The traditional Japanese diet per se will be healthy but only if top quality ingredients are used, if rice is not overly polished, as it is in Japan, and that miso, salted fish and pickled vegetables contain more than just salt and MSG.


Despite the commonly held view that Japanese food is healthy, increased health concerns among consumers in Japan are prompting them to turn in their droves to alternatives such as functional foods. And while many Japanese have turned to a very westernised diet of late, an increasing number are coming to rediscover their own ancient food culture through the teachings of the macrobiotic diet.


The take-up of such foods, until recently, had been slow and retailers that specialised in them were mostly small to medium-sized. But the most established macrobiotic brand in Japan is Mitoku, also the world’s largest exporter of traditional Japanese foods.

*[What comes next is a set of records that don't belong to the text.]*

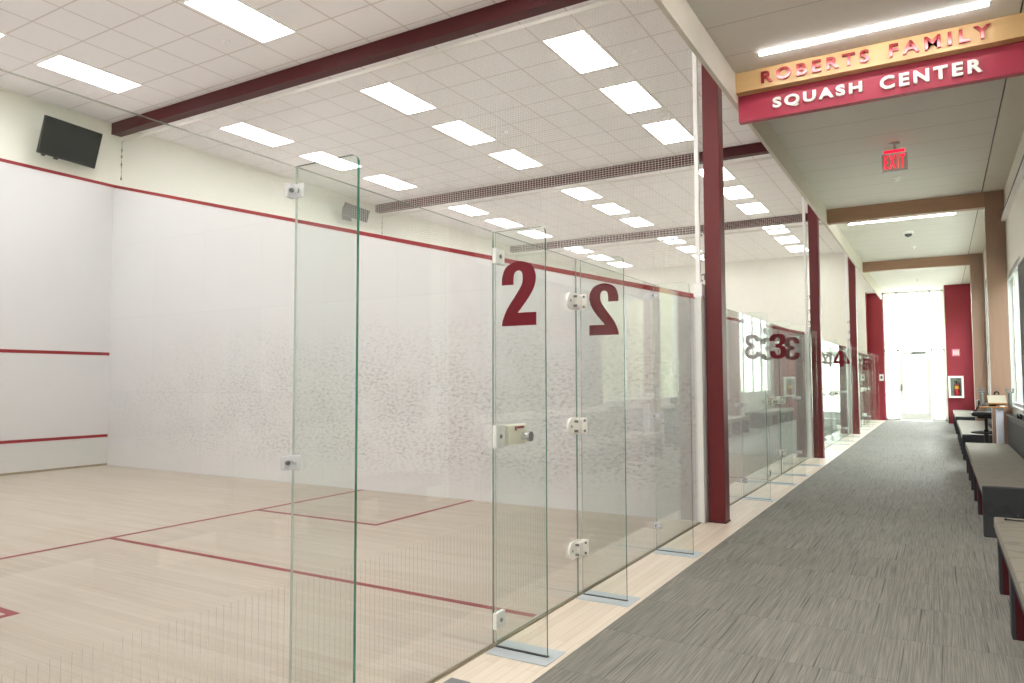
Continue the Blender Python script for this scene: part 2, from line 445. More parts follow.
# end wall: maroon returns and glazed entrance
struct('wall_end_left', bx(GX-.1, -1.62, END, END+.15, 0, CZ), M['maroon_wall'])
struct('wall_end_return', bx(GX-.14, GX-.1, 26.8, END+.15, 0, CZ), M['maroon_wall'])
struct('wall_end_right', bx(.16, WX, 26.05, 26.2, 0, CZ), M['maroon_wall'])
struct('wall_end_right_return', bx(.13, .16, 26.05, END+.15, 0, CZ), M['cream'])
m = MB()
for x in (-1.60, -1.21, -.25, .105): m.box(x-.025, x+.025, END+.02, END+.12, 0, CZ)
m.box(-1.62, .13, END+.02, END+.12, 2.28, 2.34); m.box(-1.62, .13, END+.02, END+.12, CZ-.06, CZ)
m.box(-1.62, -1.2, END+.02, END+.12, 0, .08); m.box(-.25, .13, END+.02, END+.12, 0, .08)
w1 = struct('window_1', m, M['alu_bloomed'])
g = MB()
for a, b, z0, z1 in ((-1.575, -1.235, .08, 2.28), (-.225, .08, .08, 2.28), (-1.575, -1.235, 2.34, CZ-.06), (-1.185, -.275, 2.34, CZ-.06), (-.225, .08, 2.34, CZ-.06)):
    slab_glass(g, a, b, END+.065, END+.073, z0, z1, 'Y', 0)
g.build('window_pane', M['window_glass'], w1)
d = MB()
d.box(-1.18, -1.07, END+.03, END+.08, .01, 2.27); d.box(-.39, -.28, END+.03, END+.08, .01, 2.27)
d.box(-1.07, -.39, END+.03, END+.08, 2.17, 2.27); d.box(-1.07, -.39, END+.03, END+.08, .01, .25)
d.box(-1.07, -.39, END+.03, END+.08, 1.02, 1.06)
door = struct('door_1', d, M['alu_bloomed'])
g = MB(); slab_glass(g, -1.07, -.39, END+.05, END+.058, .25, 2.17, 'Y', 0); g.build('door_pane', M['window_glass'], door)
h = MB(); h.bbox(-1.16, -1.12, END-.03, END+.03, .98, 1.2, .008); h.build('door_handle', M['grey_metal'], door)
h = MB(); h.bbox(-.80, -.42, END-.04, END+.03, 2.19, 2.25, .01); h.cyl((-.6, END-.02, 2.22), (-.45, END-.16, 2.23), .01); h.build('door_closer', M['grey_metal'], door)

# ------------------------------------------------------------------ ceiling beams, columns
names = {2: 'two', 3: 'three', 4: 'four', 5: 'five'}
for yb, lab in ((6.945, 'maroon steel ceiling beam nearest the camera, running over court 2 side wall'),
                (13.5, 'maroon ceiling beam seen through white net, between courts 3 and 4'),
                (19.93, 'farthest maroon ceiling beam, over the wall between courts 4 and 5')):
    xe = -1.95 if yb < 7 else SX-.05
    m = MB(); m.box(FX, xe, yb-.08, yb+.08, 5.462, CE); m.box(FX, xe, yb-.085, yb+.085, 5.455, 5.475)
    tag(m.build('ceiling_beam', M['maroon_dark'], None, (FX, yb, 5.46)), lab, 'beam', 'maroon ceiling beams', 'thing')
for i, (yc, lab) in enumerate(((6.98, 'tall maroon steel column at the end of court 2 glass wall'),
                 (13.6, 'maroon steel column between the glass walls of courts 3 and 4'),
                 (20.05, 'farthest maroon steel column, between courts 4 and 5'))):
    c = empty('steel_column', (-1.862, yc+.08, 0), lab, 'column', 'maroon columns along the corridor'); c['kind'] = 'thing'
    m = MB(); m.bbox(-1.942, -1.786, yc, yc+.17, .012, CE, .006); m.build('shaft', M['maroon'], c)
    m = MB(); m.box(-1.948, -1.780, yc-.004, yc+.174, 0, .012); m.build('base_plate', M['maroon_dark'], c)
    for z in (2.35, 2.55, 2.8):
        k = MB(); k.box(-1.955, -1.942, yc+.015, yc+.04, z-.03, z+.03); k.tube([(-1.955, yc+.03, z+.03), (-1.99, yc+.03, z+.015), (-1.995, yc+.03, z-.02), (-1.97, yc+.03, z-.04)], .006)
        k.build('net_hook', M['grey_metal'], c)

# ------------------------------------------------------------------ ceiling lights
colname = {-10.13: 'front-wall', -6.99: 'middle', -3.93: 'glass-side'}
rowname = ['nearest', 'middle', 'farthest']
starts = {1: -4.95, 2: 1.49, 3: 7.945, 4: 14.47, 5: 21.0}
proto = None
for c, ys in starts.items():
    for ci, x in enumerate(colname):
        for r in range(3):
            y = ys+1.775*r+.56
            if c == 1: lab = 'bright ceiling light panel over the court before court 2, out of view'
            else: lab = 'bright ceiling light panel over court %d, %s column, %s row' % (c, colname[x], rowname[r])
            if proto is None:
                L = empty('ceiling_light', (0, 0, CE), '', 'ceiling light')
                f = MB()
                for a in ((-.30, .30, -.585, -.56), (-.30, .30, .56, .585), (-.30, -.275, -.56, .56), (.275, .30, -.56, .56)): f.box(*a, CE-.008, CE)
                f.build('frame', M['white'], L)
                d = MB(); d.box(-.275, .275, -.56, .56, CE-.004, CE-.001); d.build('diffuser', M['lamp'], L)
                proto = L
            else: L = copy_tree(proto)
            L.location = (x, y, CE); tag(L, lab, 'ceiling light', 'recessed light panels in the hall ceiling')
    if c == 1: pass
spk = [((-7.68, 5.91), 'small round sprinkler cover beside the court 2 ceiling light at top'), ((-10.81, 5.98), 'small round sprinkler cover above the wall screen'),
       ((-3.35, 8.81), 'small round sprinkler cover near white net top, beside large ceiling light'), ((-6.37, 10.59), 'small round sprinkler cover in court 3 ceiling between two lights'), ((-7.54, 12.29), 'small round sprinkler cover by the second maroon beam')]
for (x, y), lab in spk:
    m = MB(); m.lathe([(.055, 0), (.055, -.006), (.045, -.010)], (x, y, CE)); m.lathe([(.016, -.009), (.02, -.02), (.008, -.026)], (x, y, CE), 12)
    tag(m.build('sprinkler_cover', M['white'], None, (x, y, CE)), lab, 'sprinkler', 'sprinkler heads')

# ------------------------------------------------------------------ nets above the side walls
for ya, lab in ((7.05, 'white safety net hanging above the side wall of court 2'), (13.64, 'white safety net between courts 3 and 4, behind the nearest column'), (20.2, 'farthest white safety net, between courts 4 and 5')):
    N = empty('safety_net', (-2.0, ya, 2.2), lab, 'net', 'nets between the courts')
    m = MB(); x = FX+.02; r = .0011; top = 5.40
    while x < GX-.02:
        m.box(x-r, x+r, ya-r, ya+r, wall_top(x), top); x += .034
    z = 2.25
    while z < top:
        x0 = FX+.02 if z >= 4.62 else GX-(z-2.18)/(4.62-2.18)*(GX-FX)
        m.box(x0, GX-.01, ya-r, ya+r, z-r, z+r); z += .0235
    m.build('netting', M['net_white'], N)
    m = MB(); m.bbox(FX+.02, GX, ya-.006, ya+.006, 5.365, 5.415, .003); m.build('top_tape', M['net_white'], N)
    m = MB(); m.bbox(GX-.022, GX+.022, ya-.1, ya-.06, 2.29, 5.45, .006); m.box(GX-.02, GX-.012, ya-.06, ya, 2.29, top); m.build('edge_post', M['white'], N)
    m = MB(); pts = []
    for k in range(25): pts.append((FX+.05+.006*math.sin(k*2.1), ya-.03, 5.38-.027*k))
    m.tube(pts, .005)
    for k in (6, 10, 15, 24): m.cyl((FX+.05, ya-.03, 5.38-.027*k-.018), (FX+.05, ya-.03, 5.38-.027*k+.018), .013, seg=10)
    m.build('tie_cord', M['grey_metal'], N)

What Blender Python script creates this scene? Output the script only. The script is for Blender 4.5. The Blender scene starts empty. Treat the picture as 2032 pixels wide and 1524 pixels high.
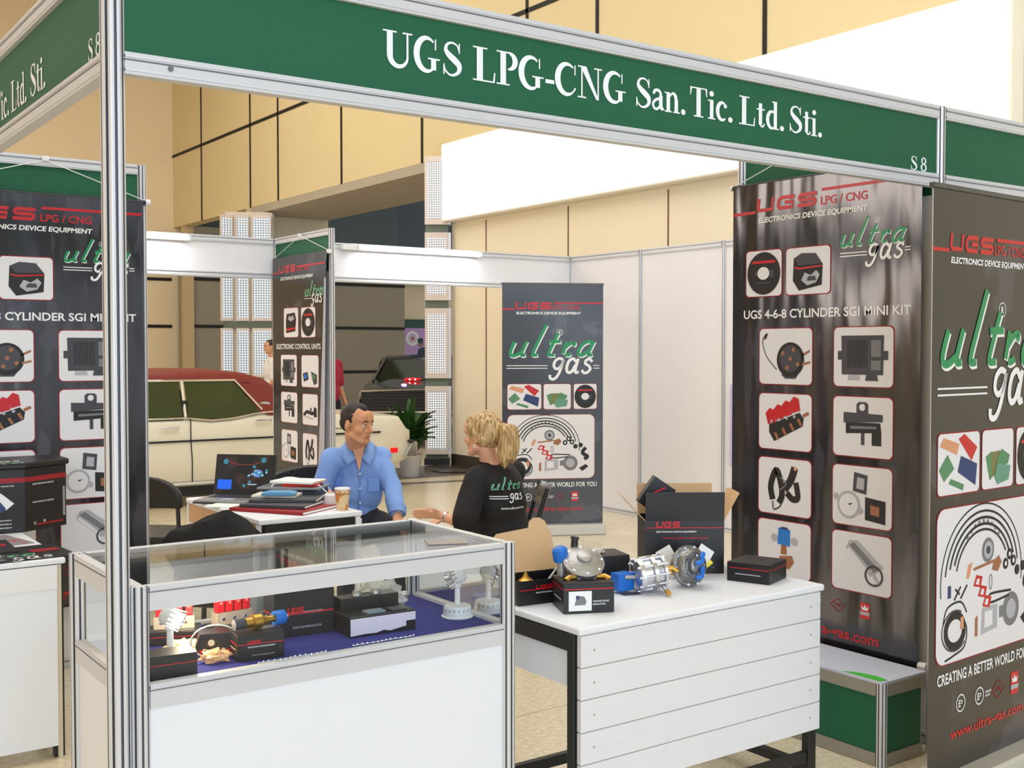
import bpy, bmesh, math, random
from mathutils import Vector, Matrix, noise
random.seed(7)
PI = math.pi
sc = bpy.context.scene
COL = sc.collection

# ------------------------------------------------------------------ camera, world, light, exposure
cam = bpy.data.cameras.new('camera'); cam.sensor_width = 36.0; cam.lens = 2249.25 / 2032 * 36
cam.clip_end = 200
co = bpy.data.objects.new('camera', cam); COL.objects.link(co)
YAW, PIT = 0.61874, -0.03016
fw = Vector((math.sin(YAW) * math.cos(PIT), math.cos(YAW) * math.cos(PIT), math.sin(PIT)))
rt = fw.cross(Vector((0, 0, 1))).normalized(); up = rt.cross(fw)
R3 = Matrix((rt, up, -fw)).transposed()
co.matrix_world = Matrix.Translation((-0.718, -2.4765, 1.478)) @ R3.to_4x4()
sc.camera = co
sc.view_settings.view_transform = 'Standard'; sc.view_settings.look = 'None'
sc.view_settings.gamma = 1; sc.view_settings.use_curve_mapping = False
sc.view_settings.exposure = 0.0
w = bpy.data.worlds.new('world'); sc.world = w; w.use_nodes = True
bg = w.node_tree.nodes['Background']; bg.inputs[0].default_value = (0.8, 0.88, 1.0, 1); bg.inputs[1].default_value = 0.9

def area(name, loc, target, sx, sy, power, col):
    l = bpy.data.lights.new(name, 'AREA'); l.shape = 'RECTANGLE'; l.size = sx; l.size_y = sy
    l.energy = power; l.color = col
    o = bpy.data.objects.new(name, l); COL.objects.link(o); o.location = loc
    o.rotation_euler = (Vector(target) - Vector(loc)).to_track_quat('-Z', 'Y').to_euler()
    return o
area('entrance_daylight', (-3.5, -11.5, 4.0), (2.5, 2, 1.2), 12, 6, 940, (0.70, 0.85, 1.0))
area('hall_lamp_front', (2.0, 2.0, 7.3), (2.0, 2.0, 0), 7, 7, 390, (0.9, 0.95, 1.0))
area('hall_lamp_back', (1.5, 12.0, 7.3), (3.5, 12.0, 0), 7, 8, 430, (1.0, 0.97, 0.9))
area('banner_glare_light', (-8.6, 8.0, 3.4), (2.5, 3.0, 1.2), 4.4, 2.6, 290, (1.0, 0.88, 0.84))  # added light, placed and tinted to give the right hanging banner its glare
area('rollup_glare_light', (11.5, -4.0, 1.9), (3.0, -.2, 1.6), 1.8, 1.5, 170, (0.9, 0.96, 1.0))  # unseen light added for the pale glare on the right roll-up
area('hall_lamp_far', (11.5, 14.0, 5.4), (11.5, 14.0, 0), 5, 5, 70, (1.0, 0.97, 0.92))

# ------------------------------------------------------------------ materials
def lin(c):
    return tuple((x / 255 / 12.92 if x / 255 <= .04045 else ((x / 255 + .055) / 1.055) ** 2.4) for x in c)
MATS = {}
def mat(name, rgb, rough=.5, metal=0, var=.06, vs=8, bump=0, bs=30, coat=0, emit=0, stretch=None, trans=0, spec=.5, rgb2=None, ramp=(.45, .6)):
    if name in MATS: return MATS[name]
    m = bpy.data.materials.new(name); m.use_nodes = True; nt = m.node_tree; N = nt.nodes; L = nt.links
    b = N['Principled BSDF']; c = lin(rgb)
    tc = N.new('ShaderNodeTexCoord'); mp = N.new('ShaderNodeMapping'); L.new(tc.outputs['Object'], mp.inputs[0])
    if stretch: mp.inputs['Scale'].default_value = stretch
    nz = N.new('ShaderNodeTexNoise'); nz.inputs['Scale'].default_value = vs; L.new(mp.outputs[0], nz.inputs['Vector'])
    nz.inputs['Detail'].default_value = 4
    cr = N.new('ShaderNodeValToRGB'); L.new(nz.outputs[0], cr.inputs[0])
    e = cr.color_ramp.elements
    if rgb2:
        c2 = lin(rgb2); e[0].position, e[1].position = ramp
        e[0].color = (*c, 1); e[1].color = (*c2, 1)
    else:
        e[0].color = (*[x * (1 - var) for x in c], 1); e[1].color = (*[min(1, x * (1 + var)) for x in c], 1)
    L.new(cr.outputs[0], b.inputs['Base Color'])
    b.inputs['Roughness'].default_value = rough; b.inputs['Metallic'].default_value = metal
    b.inputs['Specular IOR Level'].default_value = spec
    if coat: b.inputs['Coat Weight'].default_value = coat
    if trans: b.inputs['Transmission Weight'].default_value = trans
    if emit:
        L.new(cr.outputs[0], b.inputs['Emission Color']); b.inputs['Emission Strength'].default_value = emit
    if bump:
        n2 = N.new('ShaderNodeTexNoise'); n2.inputs['Scale'].default_value = bs; L.new(mp.outputs[0], n2.inputs['Vector'])
        bp = N.new('ShaderNodeBump'); bp.inputs['Strength'].default_value = bump; bp.inputs['Distance'].default_value = .02
        L.new(n2.outputs[0], bp.inputs['Height']); L.new(bp.outputs[0], b.inputs['Normal'])
    MATS[name] = m
    return m
def glass(name, tint=(225, 240, 238), refl=.10, alpha=1.0):
    if name in MATS: return MATS[name]
    m = bpy.data.materials.new(name); m.use_nodes = True; nt = m.node_tree; N = nt.nodes; L = nt.links
    N.remove(N['Principled BSDF']); out = N['Material Output']
    t = N.new('ShaderNodeBsdfTransparent'); t.inputs[0].default_value = (*lin(tint), 1)
    g = N.new('ShaderNodeBsdfGlossy'); g.inputs['Roughness'].default_value = .02
    fr = N.new('ShaderNodeFresnel'); fr.inputs[0].default_value = 1.45
    ad = N.new('ShaderNodeMath'); ad.operation = 'MULTIPLY'; ad.inputs[1].default_value = refl * 10
    mx = N.new('ShaderNodeMixShader'); L.new(fr.outputs[0], ad.inputs[0]); L.new(ad.outputs[0], mx.inputs[0])
    L.new(t.outputs[0], mx.inputs[1]); L.new(g.outputs[0], mx.inputs[2]); L.new(mx.outputs[0], out.inputs[0])
    MATS[name] = m
    return m
def film(name, col=(235, 230, 220), amount=.35):
    if name in MATS: return MATS[name]
    m = bpy.data.materials.new(name); m.use_nodes = True; nt = m.node_tree; N = nt.nodes; L = nt.links
    b = N['Principled BSDF']; b.inputs['Base Color'].default_value = (*lin(col), 1); b.inputs['Roughness'].default_value = .12
    nz = N.new('ShaderNodeTexNoise'); nz.inputs['Scale'].default_value = 28; cr = N.new('ShaderNodeValToRGB')
    L.new(nz.outputs[0], cr.inputs[0]); cr.color_ramp.elements[0].color = (amount * .5,) * 3 + (1,); cr.color_ramp.elements[1].color = (min(1, amount * 2),) * 3 + (1,)
    L.new(cr.outputs[0], b.inputs['Alpha'])
    bp = N.new('ShaderNodeBump'); bp.inputs['Strength'].default_value = .9; L.new(nz.outputs[0], bp.inputs['Height']); L.new(bp.outputs[0], b.inputs['Normal'])
    MATS[name] = m
    return m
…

With more than thirty customers in twenty-two countries, Mitoku exports over five hundred products to firms in Asia, Australia, the Middle East, and North, South and Central America. Sales have grown from US$3,000 in 1968 to over $12m in 2002. Mitoku is also one of Japan’s largest importers and distributors of organic and natural foods from Canada, Europe and the United States, selling these products along with traditional Japanese products to over ten thousand customers in Japan.


A report from the USDA states that plentiful “opportunities exist for foreign importers of macrobiotic/organic food in Japan.” With such a dynamic growing market and macrobiotics almost perceived as a foreign health food import, international organic food makers should not be shy of selling back to Japan what it unwittingly invented itself.